Business / Legislation

Thursday, Sep. 6, 2001. Page 5

Stronger FEC Ready to Raise Tariffs

By Kirill Koriukin and Alla Startseva
Staff Writers

A day after being given vast new tariff-setting powers, the head of the the Federal Energy Commission said Wednesday that he was ready to start raising energy prices -- a move that will have wide-ranging ramifications for the whole economy.

FEC Chairman Georgy Kutovoi told reporters that, to begin with, gas tariffs should be raised by 15 percent to 18 percent as soon as possible.

A decree signed by President Vladimir Putin late Tuesday essentially makes the FEC a unified agency for setting tariffs on natural monopolies. The commission's brief, which already included setting tariffs for Gazprom, Unified Energy Systems and Transneft, was expanded to include other natural monopolies -- most importantly the railways, but also sea ports, telecoms and postal services.

Analysts said Wednesday the creation of a one-stop window for tariff-setting was a long-awaited step toward resolving the problem of subsidized energy prices, which have discouraged efficiency and have been a drag on the economy.

"Without raising tariffs, first of all on gas, no reform is possible," said NIKoil analyst Andrei Abramov. "As long as gas prices are artificially low, power companies have no incentive to invest in modern technologies."

Until now, each one of the natural monopolies, all of which use each other's services, would lobby the government to raise its tariffs before the tariffs of the other monopolies. When one natural monopoly was allowed to raise its prices, the other monopolies' operating costs immediately increased as a result, thereby sparking even more intensive lobbying. This cycle created tensions throughout various sectors of the economy and discouraged corporate strategies based on sound economic judgement.

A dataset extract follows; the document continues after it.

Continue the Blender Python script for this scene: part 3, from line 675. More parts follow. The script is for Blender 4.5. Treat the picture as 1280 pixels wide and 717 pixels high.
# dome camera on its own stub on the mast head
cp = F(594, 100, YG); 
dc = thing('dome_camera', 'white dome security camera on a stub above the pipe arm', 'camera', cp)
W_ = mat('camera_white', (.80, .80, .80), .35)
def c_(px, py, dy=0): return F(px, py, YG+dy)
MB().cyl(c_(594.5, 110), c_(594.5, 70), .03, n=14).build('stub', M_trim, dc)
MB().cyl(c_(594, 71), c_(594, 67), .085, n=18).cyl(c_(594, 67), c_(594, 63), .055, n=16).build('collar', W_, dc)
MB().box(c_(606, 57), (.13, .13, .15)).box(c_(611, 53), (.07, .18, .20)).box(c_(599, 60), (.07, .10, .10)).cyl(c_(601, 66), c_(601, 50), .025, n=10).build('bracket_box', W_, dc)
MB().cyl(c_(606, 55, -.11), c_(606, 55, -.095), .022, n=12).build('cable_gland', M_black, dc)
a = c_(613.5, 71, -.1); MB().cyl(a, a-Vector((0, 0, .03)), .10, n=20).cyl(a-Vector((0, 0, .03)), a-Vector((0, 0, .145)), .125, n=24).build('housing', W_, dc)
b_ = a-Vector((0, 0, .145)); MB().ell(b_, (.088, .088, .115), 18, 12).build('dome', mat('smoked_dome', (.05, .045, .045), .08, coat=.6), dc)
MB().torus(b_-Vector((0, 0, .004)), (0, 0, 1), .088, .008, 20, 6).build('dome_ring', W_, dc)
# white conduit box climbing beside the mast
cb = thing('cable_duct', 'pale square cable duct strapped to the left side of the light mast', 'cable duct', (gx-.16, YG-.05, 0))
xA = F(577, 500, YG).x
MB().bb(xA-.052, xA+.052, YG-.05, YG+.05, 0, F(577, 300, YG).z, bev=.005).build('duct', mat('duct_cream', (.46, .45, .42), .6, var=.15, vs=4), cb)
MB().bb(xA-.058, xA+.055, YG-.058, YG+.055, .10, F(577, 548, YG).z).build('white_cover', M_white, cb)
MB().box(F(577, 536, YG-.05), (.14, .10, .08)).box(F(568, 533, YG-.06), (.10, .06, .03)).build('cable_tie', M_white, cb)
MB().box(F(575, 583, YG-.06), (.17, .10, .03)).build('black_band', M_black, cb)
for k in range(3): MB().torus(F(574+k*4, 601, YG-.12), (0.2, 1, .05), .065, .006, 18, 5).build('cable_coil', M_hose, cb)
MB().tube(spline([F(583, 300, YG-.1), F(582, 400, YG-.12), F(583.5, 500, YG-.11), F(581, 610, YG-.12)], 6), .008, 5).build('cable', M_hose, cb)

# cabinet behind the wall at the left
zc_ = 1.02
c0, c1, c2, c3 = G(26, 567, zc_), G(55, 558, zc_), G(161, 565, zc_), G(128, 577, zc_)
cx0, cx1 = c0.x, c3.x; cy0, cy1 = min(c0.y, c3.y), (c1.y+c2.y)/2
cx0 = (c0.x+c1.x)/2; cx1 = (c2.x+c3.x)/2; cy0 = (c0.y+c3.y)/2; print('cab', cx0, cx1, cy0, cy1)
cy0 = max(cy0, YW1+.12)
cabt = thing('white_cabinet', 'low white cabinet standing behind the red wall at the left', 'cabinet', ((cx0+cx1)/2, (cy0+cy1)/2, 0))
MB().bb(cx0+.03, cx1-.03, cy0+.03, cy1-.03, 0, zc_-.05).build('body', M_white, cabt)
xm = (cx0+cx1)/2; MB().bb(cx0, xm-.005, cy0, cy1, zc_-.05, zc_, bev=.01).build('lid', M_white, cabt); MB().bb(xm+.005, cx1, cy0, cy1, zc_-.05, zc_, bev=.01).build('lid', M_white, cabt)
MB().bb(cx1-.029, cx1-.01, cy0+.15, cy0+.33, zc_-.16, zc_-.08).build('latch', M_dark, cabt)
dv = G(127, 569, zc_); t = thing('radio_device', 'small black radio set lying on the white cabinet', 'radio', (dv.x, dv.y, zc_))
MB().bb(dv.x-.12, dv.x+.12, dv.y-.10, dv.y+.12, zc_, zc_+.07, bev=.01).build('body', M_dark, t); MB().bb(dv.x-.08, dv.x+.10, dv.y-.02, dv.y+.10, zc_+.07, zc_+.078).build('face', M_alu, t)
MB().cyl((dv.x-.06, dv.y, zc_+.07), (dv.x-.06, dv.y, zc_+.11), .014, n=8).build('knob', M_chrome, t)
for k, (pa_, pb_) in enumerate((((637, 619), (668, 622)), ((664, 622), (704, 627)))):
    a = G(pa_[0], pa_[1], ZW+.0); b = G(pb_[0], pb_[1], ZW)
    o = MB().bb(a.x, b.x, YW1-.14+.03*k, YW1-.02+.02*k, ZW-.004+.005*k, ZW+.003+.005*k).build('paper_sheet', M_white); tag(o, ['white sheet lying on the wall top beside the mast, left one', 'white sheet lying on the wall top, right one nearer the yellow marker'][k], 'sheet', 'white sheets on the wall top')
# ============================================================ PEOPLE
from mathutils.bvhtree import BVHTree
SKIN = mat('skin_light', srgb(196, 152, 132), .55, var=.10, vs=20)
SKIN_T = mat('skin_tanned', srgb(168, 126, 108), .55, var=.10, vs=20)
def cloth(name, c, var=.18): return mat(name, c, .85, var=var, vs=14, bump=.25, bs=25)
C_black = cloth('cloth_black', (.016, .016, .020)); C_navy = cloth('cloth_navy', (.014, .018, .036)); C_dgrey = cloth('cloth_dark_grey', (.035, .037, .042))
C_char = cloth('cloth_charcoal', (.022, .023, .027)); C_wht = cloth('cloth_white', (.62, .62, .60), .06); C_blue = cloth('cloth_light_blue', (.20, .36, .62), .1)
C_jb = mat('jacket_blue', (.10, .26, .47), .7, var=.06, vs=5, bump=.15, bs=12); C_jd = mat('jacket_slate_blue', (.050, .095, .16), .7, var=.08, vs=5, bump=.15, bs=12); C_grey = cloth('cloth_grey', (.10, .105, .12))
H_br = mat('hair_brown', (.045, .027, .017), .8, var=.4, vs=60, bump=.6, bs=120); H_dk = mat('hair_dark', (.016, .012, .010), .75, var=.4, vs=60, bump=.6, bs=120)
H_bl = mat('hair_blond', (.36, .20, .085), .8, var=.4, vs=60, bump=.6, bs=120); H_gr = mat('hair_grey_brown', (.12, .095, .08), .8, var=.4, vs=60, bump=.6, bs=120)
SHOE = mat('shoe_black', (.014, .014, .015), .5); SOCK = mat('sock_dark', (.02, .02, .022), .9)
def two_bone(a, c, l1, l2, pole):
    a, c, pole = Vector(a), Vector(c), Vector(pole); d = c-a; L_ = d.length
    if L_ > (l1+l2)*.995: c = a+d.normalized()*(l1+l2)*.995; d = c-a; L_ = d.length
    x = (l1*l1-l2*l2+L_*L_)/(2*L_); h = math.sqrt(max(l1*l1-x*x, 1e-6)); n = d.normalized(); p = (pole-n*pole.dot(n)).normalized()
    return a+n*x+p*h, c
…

But the creation of a unified tariff agency has raised hopes that the government will be able to synchronize tariff hikes.

Another major breakthrough that the new tariff policy could bring about is the weakening of local authorities' grip on regional energy producers.

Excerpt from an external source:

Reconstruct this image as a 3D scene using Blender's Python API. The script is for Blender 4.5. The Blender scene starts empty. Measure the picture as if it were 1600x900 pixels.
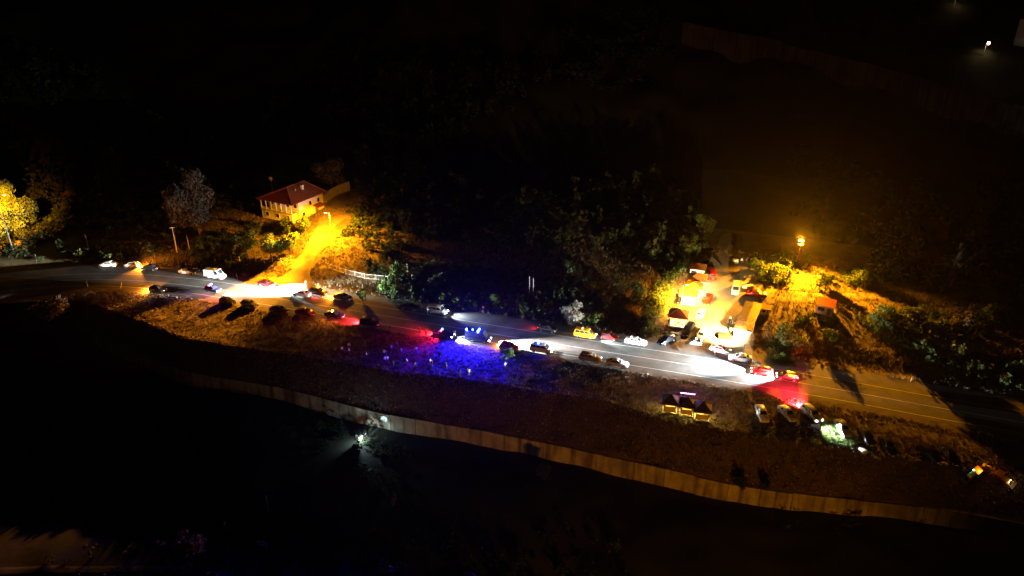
import bpy, bmesh, math, random
import numpy as np
from mathutils import Vector, Matrix

random.seed(7)
RNG = np.random.default_rng(11)
SC = bpy.context.scene
C = SC.collection

# ------------------------------------------------------------------ camera
CAM_H, PITCH, HFOV = 75.0, math.radians(25.0), math.radians(71.0)
cam_data = bpy.data.cameras.new('camera')
cam = bpy.data.objects.new('camera', cam_data)
C.objects.link(cam)
cam.location = (0, 0, CAM_H)
cam.rotation_euler = (math.pi / 2 - PITCH, 0, 0)
cam_data.sensor_width = 36.0
cam_data.lens = 18.0 / math.tan(HFOV / 2)
cam_data.clip_start = 1.0
cam_data.clip_end = 3000.0
SC.camera = cam

# ------------------------------------------------------------------ night sky and moon
W = bpy.data.worlds.new('World')
SC.world = W
W.use_nodes = True
wn = W.node_tree
bg = wn.nodes['Background']
sky = wn.nodes.new('ShaderNodeTexSky')
sky.sky_type = 'NISHITA'
sky.sun_disc = False
sky.sun_elevation = math.radians(-6.0)
sky.sun_rotation = math.radians(200.0)
wn.links.new(sky.outputs[0], bg.inputs[0])
bg.inputs[1].default_value = 0.008

sun_data = bpy.data.lights.new('moon', 'SUN')
sun_data.energy = 0.006
sun_data.angle = math.radians(10.0)
sun_data.color = (1.0, 0.86, 0.88)
sun = bpy.data.objects.new('moon', sun_data)
C.objects.link(sun)
sun.rotation_euler = (math.radians(52), 0, math.radians(-22))

SC.view_settings.view_transform = 'Standard'
SC.view_settings.look = 'None'
SC.view_settings.exposure = 0.0
SC.view_settings.gamma = 1.0
SC.view_settings.use_curve_mapping = False
SC.render.engine = 'CYCLES'
cy = SC.cycles
cy.max_bounces = 4
cy.diffuse_bounces = 2
cy.glossy_bounces = 2
cy.transmission_bounces = 2
cy.transparent_max_bounces = 4
cy.sample_clamp_indirect = 1.5
cy.sample_clamp_direct = 0.0
cy.caustics_reflective = False
cy.caustics_refractive = False
cy.use_denoising = True
cy.use_light_tree = True

SODIUM = (1.0, 0.34, 0.006)
WARM = (1.0, 0.74, 0.38)
COOL = (0.82, 0.95, 1.0)
BLUE = (0.012, 0.006, 1.0)
RED = (1.0, 0.02, 0.03)
AMBER = (1.0, 0.30, 0.02)

# ------------------------------------------------------------------ node materials
MATS = {}

def mat(name, col, rough=0.7, metal=0.0, var=0.25, scale=1.0, col2=None, bump=0.0, spec=0.3, coat=0.0):
    """principled material whose colour is broken up by two octaves of noise"""
    if name in MATS:
        return MATS[name]
    m = bpy.data.materials.new(name)
    m.use_nodes = True
    nt = m.node_tree
    N, L = nt.nodes, nt.links
    b = N['Principled BSDF']
    b.inputs['Roughness'].default_value = rough
    b.inputs['Metallic'].default_value = metal
    b.inputs['Specular IOR Level'].default_value = spec
    b.inputs['Coat Weight'].default_value = coat
    tc = N.new('ShaderNodeNewGeometry') if scale < 0 else N.new('ShaderNodeTexCoord')
    src = tc.outputs['Position'] if scale < 0 else tc.outputs['Object']
    sc = abs(scale)
    n1 = N.new('ShaderNodeTexNoise'); n1.inputs['Scale'].default_value = sc; n1.inputs['Detail'].default_value = 6
    n1.inputs['Roughness'].default_value = 0.65
    L.new(src, n1.inputs['Vector'])
    r = N.new('ShaderNodeValToRGB')
    r.color_ramp.elements[0].position = 0.34
    r.color_ramp.elements[1].position = 0.68
    c2 = col2 if col2 else tuple(min(1, c * (1 + var)) for c in col)
    c1 = col if col2 else tuple(c * (1 - var) for c in col)
    r.color_ramp.elements[0].color = (*c1, 1)
    r.color_ramp.elements[1].color = (*c2, 1)
    L.new(n1.outputs['Fac'], r.inputs['Fac'])
    L.new(r.outputs['Color'], b.inputs['Base Color'])
    if bump > 0:
        n2 = N.new('ShaderNodeTexNoise'); n2.inputs['Scale'].default_value = sc * 6; n2.inputs['Detail'].default_value = 4
        L.new(src, n2.inputs['Vector'])
        bp = N.new('ShaderNodeBump'); bp.inputs['Strength'].default_value = 0.8; bp.inputs['Distance'].default_value = bump
        L.new(n2.outputs['Fac'], bp.inputs['Height'])
        L.new(bp.outputs['Normal'], b.inputs['Normal'])
    MATS[name] = m
    return m

def emit(name, col, strength):
    if name in MATS:
        return MATS[name]
    m = bpy.data.materials.new(name)
    m.use_nodes = True
    b = m.node_tree.nodes['Principled BSDF']
    b.inputs['Base Color'].default_value = (*[min(.8, c) for c in col], 1)
    b.inputs['Emission Color'].default_value = (*col, 1)
    b.inputs['Emission Strength'].default_value = strength
    m.cycles.emission_sampling = 'NONE'
    MATS[name] = m
    return m

def foliage(name, c1, c2, scale=0.35):
    if name in MATS:
        return MATS[name]
    m = bpy.data.materials.new(name)
    m.use_nodes = True
    nt = m.node_tree; N, L = nt.nodes, nt.links
    b = N['Principled BSDF']
    b.inputs['Roughness'].default_value = 0.65
    b.inputs['Specular IOR Level'].default_value = 0.2
    g = N.new('ShaderNodeNewGeometry')
    n1 = N.new('ShaderNodeTexNoise'); n1.inputs['Scale'].default_value = scale; n1.inputs['Detail'].default_value = 3
    L.new(g.outputs['Position'], n1.inputs['Vector'])
    ri = N.new('ShaderNodeMath'); ri.operation = 'MULTIPLY_ADD'
    ri.inputs[1].default_value = 0.45; ri.inputs[2].default_value = -0.22
    L.new(g.outputs['Random Per Island'], ri.inputs[0])
    ad = N.new('ShaderNodeMath'); ad.operation = 'ADD'
    L.new(n1.outputs['Fac'], ad.inputs[0]); L.new(ri.outputs[0], ad.inputs[1])
    r = N.new('ShaderNodeValToRGB')
    r.color_ramp.elements[0].position = 0.25; r.color_ramp.elements[0].color = (*c1, 1)
    r.color_ramp.elements[1].position = 0.78; r.color_ramp.elements[1].color = (*c2, 1)
    L.new(ad.outputs[0], r.inputs['Fac'])
    L.new(r.outputs['Color'], b.inputs['Base Color'])
    tr = N.new('ShaderNodeBsdfTranslucent'); L.new(r.outputs['Color'], tr.inputs['Color'])
    mx = N.new('ShaderNodeMixShader'); mx.inputs[0].default_value = 0.3
    L.new(b.outputs[0], mx.inputs[1]); L.new(tr.outputs[0], mx.inputs[2])
    L.new(mx.outputs[0], N['Material Output'].inputs['Surface'])
    MATS[name] = m
    return m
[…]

Abramov says this is likely to be more visible in the case of UES, whose local subsidiaries are less dependent on the holding company than, for example, Gazprom's units.

"The main task of the new agency is to eliminate tariff discrepancies between different groups of customers, as there is currently little coordination among agencies when setting tariffs on services of various natural monopolies, most importantly on energy and railroad services. Tariff hikes, particularly those for railroad services and electricity, need to be better coordinated," Renaissance Capital wrote in a research note.

Some analysts, however, are taking a wait-and-see approach in deciding whether the creation of the new agency will produce any dramatic changes.

Interfax analyst Mikhail Matovnikov said he is not quite sure the recent government moves already indicate a major change. "Lobbying will now be centralized, but this does not mean a struggle between natural monopolies won't continue," he said.

"The outrageous lags in tariff changes between branches of industry may disappear, but we have to see what methodology [the FEC] will use before we can talk of real change," he added.